Serbia’s 2025 real-economy profile is best described as stable but uneven: the system did not break, but it did not accelerate either. Official statistics show industrial production rising 1.0% and manufacturing 1.2% in 2025, while gross fixed capital formation grew only 0.9% in real terms and agricultural output edged down 0.3%. These are “low single-digit” numbers that typically characterize economies in a transition phase between an investment-driven expansion and a maturity period where productivity and skills become the binding constraints.
That mix already tells you where the internal tension sits. Manufacturing is still expanding, suggesting existing industrial platforms remain competitive and continue to find demand. Yet investment growth is barely positive, which implies that capacity expansion is happening slowly and perhaps selectively. In such a setting, the role of retail and household demand becomes more important, because consumption can temporarily mask investment weakness. But relying on consumption is a risky substitution if it is not backed by productivity growth, because it can regenerate inflation pressure or widen the trade deficit through import-heavy spending.

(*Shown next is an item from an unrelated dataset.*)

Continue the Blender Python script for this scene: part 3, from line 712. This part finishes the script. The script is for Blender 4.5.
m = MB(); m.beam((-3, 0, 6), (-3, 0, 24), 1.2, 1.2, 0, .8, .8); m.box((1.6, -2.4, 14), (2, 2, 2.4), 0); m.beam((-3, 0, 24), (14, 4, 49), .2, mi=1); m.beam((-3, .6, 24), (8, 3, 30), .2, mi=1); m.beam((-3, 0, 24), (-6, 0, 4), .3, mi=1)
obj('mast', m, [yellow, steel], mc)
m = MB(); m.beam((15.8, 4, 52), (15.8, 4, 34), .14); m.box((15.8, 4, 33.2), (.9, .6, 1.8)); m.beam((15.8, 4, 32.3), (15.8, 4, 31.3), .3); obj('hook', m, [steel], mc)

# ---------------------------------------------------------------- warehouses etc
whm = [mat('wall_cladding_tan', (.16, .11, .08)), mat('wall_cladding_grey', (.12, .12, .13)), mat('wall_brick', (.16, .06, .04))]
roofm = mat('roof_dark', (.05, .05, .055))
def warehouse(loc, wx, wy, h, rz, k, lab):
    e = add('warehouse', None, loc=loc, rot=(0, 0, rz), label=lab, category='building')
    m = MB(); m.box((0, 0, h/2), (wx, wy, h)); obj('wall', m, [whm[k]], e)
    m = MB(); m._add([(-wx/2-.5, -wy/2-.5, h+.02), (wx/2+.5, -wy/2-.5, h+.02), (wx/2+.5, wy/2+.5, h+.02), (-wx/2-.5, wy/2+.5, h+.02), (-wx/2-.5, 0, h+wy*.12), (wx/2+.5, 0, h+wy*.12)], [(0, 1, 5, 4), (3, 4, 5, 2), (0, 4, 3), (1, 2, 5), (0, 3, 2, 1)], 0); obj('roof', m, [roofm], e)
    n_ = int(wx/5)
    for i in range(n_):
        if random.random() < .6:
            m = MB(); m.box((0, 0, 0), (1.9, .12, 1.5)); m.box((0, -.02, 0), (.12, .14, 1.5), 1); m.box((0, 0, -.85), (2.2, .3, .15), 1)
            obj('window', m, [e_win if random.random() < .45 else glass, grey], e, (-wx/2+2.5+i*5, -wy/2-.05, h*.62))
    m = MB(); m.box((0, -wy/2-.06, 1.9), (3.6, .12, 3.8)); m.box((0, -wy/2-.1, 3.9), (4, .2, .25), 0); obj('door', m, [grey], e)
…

The NBS’s own interpretation of growth drivers adds granularity. In its monetary policy reporting, it highlighted that 2025 growth was driven by services and manufacturing, with visible effects from expanding serial production of electric vehicles at Stellantis in Kragujevac and accelerated tyre production, while construction and energy made negative contributions in parts of the year. This is an economically meaningful decomposition: a modern manufacturing node tied into European automotive chains is carrying weight, while domestically anchored project sectors are weaker. It implies that Serbia’s tradable sector competitiveness is not the problem; the problem is the translation of that competitiveness into a broader capex cycle that lifts productivity and supports consistent wage growth without inflation.
Construction softness is particularly important because it has multiplier effects. When construction slows, it affects materials, logistics, subcontractor employment, and municipal finance. It also delays the productivity payoffs from infrastructure improvements. If investment confidence was damaged and some investments were deferred in 2025—as the NBS inflation reporting suggests—then construction is likely the most immediate transmission channel for that deferral.
The productivity dimension is where Serbia’s next stage will be won or lost. A year in which industrial output grows by 1.0% while investment rises only 0.9% is not a year of large productivity jumps; it is a year of incremental gains. Over time, incrementalism becomes a constraint when the labor market tightens or when wages rise faster than productivity. Serbia already faces structural pressures common to the region—migration, demographic decline, and skills mismatch—which do not appear suddenly in one data release but show up as persistent friction in hiring, training, and the ability to scale complex production.
That friction matters most in the sectors Serbia wants to expand: higher-value manufacturing, engineering services, ICT and embedded software, and energy infrastructure. These sectors require not just labor, but specific competencies. When skills are scarce, firms respond in predictable ways: they either slow expansion, relocate marginal growth elsewhere, automate more aggressively, or accept lower margins. In a country where FDI has historically been a key driver, skills constraints can also change investor selection: investors with training capacity and long time horizons remain, while those looking for quick, labor-arbitrage wins may move on.
The investment climate literature for Serbia recognizes this transition problem. Analyses of Serbia’s investment and business climate have pointed out that the contribution of fixed investment declined in 2025, primarily due to a drop in FDI inflows, but anticipate stronger growth in 2026–2027 supported by easing global inflation pressures and the implementation of transport, energy, and communal infrastructure projects. That is essentially a statement that Serbia is between cycles: it needs the next infrastructure and energy buildout to restart capex and unlock productivity, but it is not yet assured that financing conditions and project execution will align quickly enough.
Retail endurance, in this context, is not automatically “good news”. It can indicate resilience of household incomes and consumer confidence, which supports political and social stability. But if retail strength is partly import-driven and not matched by export growth, it can worsen the external position. This is why Serbia’s real-economy story cannot be separated from the trade and current-account story: a stable consumer sector is an asset only if the tradable sector can keep earning and if investment keeps improving productivity so wage growth is sustainable.
The macro overlay reinforces the message of a modest-growth environment. The IMF estimated Serbia’s real GDP growth at around 2% in 2025, with a recovery to about 3% in 2026, while noting that the current account deficit may widen in 2026 due to fuel import costs and export restrictions affecting steel. For the real economy, this signals that the near-term growth “ceiling” is not purely domestic—it is also shaped by external costs and external market access. A modest growth ceiling makes productivity and skills even more central: you cannot grow fast by simply adding more inputs; you need output per worker to rise.
The country therefore enters 2026 with a clear internal agenda even if politics and geopolitics remain noisy: keep manufacturing competitive, restart construction and infrastructure execution, and treat skills formation as an economic-growth instrument rather than as a social policy. If those elements align, Serbia can raise its medium-term growth path without needing inflationary stimulus. If they do not, the economy risks a prolonged phase of “stable but slow” where headline stability hides a gradual erosion of convergence speed.